Fifty Strong Voices

Photo by Tim Robison.

Photo by Tim Robison.

He’s a lifelong musician, the majority of years spent rooted in choral music. Yet it is the words that seem to affect Lawrence Doebler the deepest. “That’s how I choose my music,” he says. “I find text that I really enjoy, and that I know the people that are singing with me could stay with for a long time, and never tire of the answers that it provides for them.

“If I find several musical settings of that same text, then I choose the one that I think is written the best, that expresses the text the best.”

Doebler recently retired after 35 years as director of choral activities at the Ithaca College School of Music, and he and his wife Patty moved to North Carolina to be closer to their children and grandchildren. Meanwhile, the Carolina Concert Choir had just completed its 35th season and an 11-year run under the direction of Bradford Gee.

Doebler heard that the choir was seeking a new director. And so, like many others who move here with the idea of retirement, he found a new creative outlet, and a chance to un-retire.

He and the choir, this season 50 voices strong, seem to be a good fit.

Doebler’s mother was a piano teacher and choir director, and Lawrence was playing half a dozen different instruments, from organ to low brass, by the time he was in high school. “She directed the choir at our local church and played the organ,” he recalls. “And then my brother and I have both done that as well…for our entire lives.”

Doebler sees his job as conductor differently than some. “Our goal, as the conductor and the people that are singing it, is to put those two art forms together, the text and the music, and make it our own,” he explains. “To enhance their knowledge of the text and make it speak to them, through discussion, through all sorts of exercises, so that they can then make it speak to an audience. When I first started, I was told that the conductor’s point of view was the only one that really mattered, and I didn’t like that. I was told to be more of a dictator, and I thought, there must be another way to do this.”

Important to Doebler is that his choirs make eye contact with the audience. “My goal is to saturate the audience with the stories that are coming at them from 50 different people, as opposed to channeling from one conductor their ideas and feelings,” he says. “Giving that to the singers and having them portray that same meaning.”

According to the director, a good choir depends on the members’ willingness to invest themselves in the words they’re singing. “It’s their depth of understanding of the text, and what it means to them through that music,” he says. “And then to portray that in their faces and in their bodies.”

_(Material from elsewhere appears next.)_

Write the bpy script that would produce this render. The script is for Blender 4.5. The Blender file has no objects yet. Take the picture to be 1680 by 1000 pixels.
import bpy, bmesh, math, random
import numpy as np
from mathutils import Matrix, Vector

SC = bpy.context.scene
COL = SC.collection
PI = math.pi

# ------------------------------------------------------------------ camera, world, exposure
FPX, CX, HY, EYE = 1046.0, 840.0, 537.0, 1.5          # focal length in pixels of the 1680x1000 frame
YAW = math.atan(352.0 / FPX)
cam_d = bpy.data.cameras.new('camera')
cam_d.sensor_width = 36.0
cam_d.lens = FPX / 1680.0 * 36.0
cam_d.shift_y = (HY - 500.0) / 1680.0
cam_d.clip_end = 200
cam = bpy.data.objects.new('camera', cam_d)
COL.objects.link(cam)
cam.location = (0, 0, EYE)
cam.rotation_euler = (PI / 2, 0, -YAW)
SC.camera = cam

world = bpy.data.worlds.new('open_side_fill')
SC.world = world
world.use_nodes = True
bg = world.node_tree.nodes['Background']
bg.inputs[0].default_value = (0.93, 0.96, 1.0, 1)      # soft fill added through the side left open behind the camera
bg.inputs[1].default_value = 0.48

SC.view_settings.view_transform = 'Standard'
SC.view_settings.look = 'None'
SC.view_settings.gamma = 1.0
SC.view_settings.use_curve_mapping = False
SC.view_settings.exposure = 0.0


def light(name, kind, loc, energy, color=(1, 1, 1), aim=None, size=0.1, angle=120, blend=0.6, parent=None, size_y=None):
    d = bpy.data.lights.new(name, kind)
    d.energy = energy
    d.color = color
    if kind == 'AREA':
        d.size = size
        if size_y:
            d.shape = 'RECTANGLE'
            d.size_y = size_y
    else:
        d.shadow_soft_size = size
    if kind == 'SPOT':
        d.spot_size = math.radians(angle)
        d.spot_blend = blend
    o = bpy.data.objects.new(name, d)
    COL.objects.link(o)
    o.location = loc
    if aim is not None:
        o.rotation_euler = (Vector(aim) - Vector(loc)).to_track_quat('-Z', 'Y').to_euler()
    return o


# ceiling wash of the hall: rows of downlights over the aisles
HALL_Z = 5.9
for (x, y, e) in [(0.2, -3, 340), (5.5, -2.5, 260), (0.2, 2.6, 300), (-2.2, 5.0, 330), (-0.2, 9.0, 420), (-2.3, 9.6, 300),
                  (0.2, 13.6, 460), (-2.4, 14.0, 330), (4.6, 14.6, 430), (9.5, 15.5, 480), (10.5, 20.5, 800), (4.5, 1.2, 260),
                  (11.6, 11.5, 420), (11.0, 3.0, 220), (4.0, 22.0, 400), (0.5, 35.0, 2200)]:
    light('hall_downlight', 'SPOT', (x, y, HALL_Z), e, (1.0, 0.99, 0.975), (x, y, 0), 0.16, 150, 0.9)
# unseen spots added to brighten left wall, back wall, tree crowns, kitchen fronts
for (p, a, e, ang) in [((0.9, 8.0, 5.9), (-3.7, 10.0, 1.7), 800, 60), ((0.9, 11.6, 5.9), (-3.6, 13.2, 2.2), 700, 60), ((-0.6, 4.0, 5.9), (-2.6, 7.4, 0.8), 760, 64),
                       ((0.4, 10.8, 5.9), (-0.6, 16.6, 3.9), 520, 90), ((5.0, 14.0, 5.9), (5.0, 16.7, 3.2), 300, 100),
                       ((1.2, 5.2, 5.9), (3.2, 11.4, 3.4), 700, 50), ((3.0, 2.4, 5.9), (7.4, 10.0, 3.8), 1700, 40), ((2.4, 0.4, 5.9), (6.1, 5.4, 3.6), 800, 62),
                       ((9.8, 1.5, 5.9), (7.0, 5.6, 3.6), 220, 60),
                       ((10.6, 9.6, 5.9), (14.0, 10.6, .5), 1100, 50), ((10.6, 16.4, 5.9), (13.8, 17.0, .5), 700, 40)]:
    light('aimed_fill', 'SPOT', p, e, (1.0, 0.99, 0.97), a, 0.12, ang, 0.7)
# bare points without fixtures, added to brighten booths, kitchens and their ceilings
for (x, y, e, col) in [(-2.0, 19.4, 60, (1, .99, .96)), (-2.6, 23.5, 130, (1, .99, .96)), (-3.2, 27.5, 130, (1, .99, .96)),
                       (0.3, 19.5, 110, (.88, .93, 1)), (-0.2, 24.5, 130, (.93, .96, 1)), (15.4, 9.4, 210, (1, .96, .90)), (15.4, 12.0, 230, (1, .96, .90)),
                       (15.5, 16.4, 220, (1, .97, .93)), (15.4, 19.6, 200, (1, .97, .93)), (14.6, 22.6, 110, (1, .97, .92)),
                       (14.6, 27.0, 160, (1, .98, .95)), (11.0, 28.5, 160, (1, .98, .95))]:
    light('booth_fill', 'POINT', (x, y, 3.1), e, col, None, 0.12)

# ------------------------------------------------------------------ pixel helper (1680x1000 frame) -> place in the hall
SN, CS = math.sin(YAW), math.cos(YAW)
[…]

There’s more to being a good choir member than a wide vocal range, Doebler insists. “Musical abilities and the ability to listen well. Some people learn better by ear actually. Some are terrific readers. And I’ve found over the years that it takes a combination of those people. Sometimes the readers read really well, but don’t go into depth, or don’t listen so well, because they can sing the right notes, the right pitch. Some others without the reading skills, their ability to listen and to tune well is equally important. So it’s a combination of those two gifts that really make a good singer in a choral situation — one who can listen to others and react to them, not sound like them, but pronounce the words the same way and have the same intent for musical line, where that line is going, how they should portray the text through that line, and how that will impact the greater good of the whole. It’s a really synergistic effect.

“You try to keep the inspiration, a sort of cloud of inspiration that the composer must have. They try to write it down as best as they can, given its notation limitations, and if we don’t come back with that same sort of sense of wonderment, at the text and at the music, and try to get that same bit of spontaneity in their sound, then people could just go listen to a perfect recording of somebody.”

One of Doebler’s most influential conducting teachers was Robert Fountain, at the University of Wisconsin. “He would say, ‘What do you hear? What are you going to do about it?’ So there’s a bit of techniques of getting that back, but in simplistic terms, when in front of people, ‘What do you hear? What are you going to do about it?’ And his other was, ‘If it works, use it.’ Meaning, rehearsal techniques that people work with are all well and good, but what do you hear?”

Fountain also had an influence on Doebler’s conducting style. “He showed, in his gesture, such an intense musical line, that you never felt it broken,” he says. “You felt that he was actually connected somehow to the soul of the composer. And that once he began a piece you would never break the line, you could never escape, you would never be allowed to leave the presence of the music that he was making. Incredible ears is actually what that entails. Hearing music come to you, and letting it go through you and to your ensemble, and they create what they see in you.”

For his first performance with the choir, Doebler has chosen a globetrotting repertoire, three beloved carols for sing-along, a section of Handel’s “Messiah,” and a favorite Renaissance motet. “There are Christmas carols from all over the world,” he says. “Folk songs that have evolved into carols. There’s a motet by Victoria, “O Magnum Mysterium,” describing the actual scene of the birth, the animals coming to see this incredible birth, a very sacred piece, a very jubilant piece.”